Queridos sacerdotes, “apacentad la grey de Dios que os está encomendada, vigilando, no forzados sino voluntariamente (···), siendo modelos de la grey (1 P 5,2). Por tanto, no tengáis miedo de guiar a Cristo a cada uno de los hermanos que Él os ha confiado, seguros de que cada palabra y cada actitud, si descienden de la obediencia a la voluntad de Dios, traerán fruto; sabed vivir apreciando los méritos y reconociendo los límites de la cultura en la que estamos insertos, con la firme certeza de que el anuncio del Evangelio es el mayor servicio que se puede hacer al hombre.

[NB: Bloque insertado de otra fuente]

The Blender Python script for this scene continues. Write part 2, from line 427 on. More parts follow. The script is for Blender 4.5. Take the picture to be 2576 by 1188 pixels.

No hay, de hecho, bien más grande, en esta vida terrena, que conducir a los hombres a Dios, avivar la fe, levantar al hombre de la inercia y de la desesperación, dar la esperanza de que Dios está cerca y guía la historia personal y del mundo: éste, en definitiva, es el sentido profundo y último de la tarea de gobernar que el Señor nos ha confiado. Se trata de formar a Cristo en los creyentes, a través de ese proceso de santificación que es conversión de los criterios, de la escala de valores, de las actitudes, para dejar que Cristo viva en cada fiel. San Pablo resume así su acción pastoral: “hijos míos, por quienes sufro de nuevo dolores de parte hasta ver a Cristo formado en vosotros” (Gal 4, 19).
Queridos hermanos y hermanas, querría invitaros a rezar por mí, Sucesor de Pedro, que tengo una tarea específica en el gobierno de la Iglesia de Cristo, así como por todos vuestros Obispos y sacerdotes. Rezad para que sepamos cuidar de todas las ovejas, también las perdidas, de la grey confiada a nosotros. A vosotros, queridos sacerdotes, dirijo una cordial invitación a las Celebraciones conclusivas del Año Sacerdotal, los próximos 9, 10 y 11 de junio, aquí en Roma: meditaremos sobre la conversión y sobre la misión, sobre el don del Espíritu Santo y sobre la relación con María Santísima, y renovaremos nuestras promesas sacerdotales, apoyados por todo el Pueblo de Dios. ¡Gracias!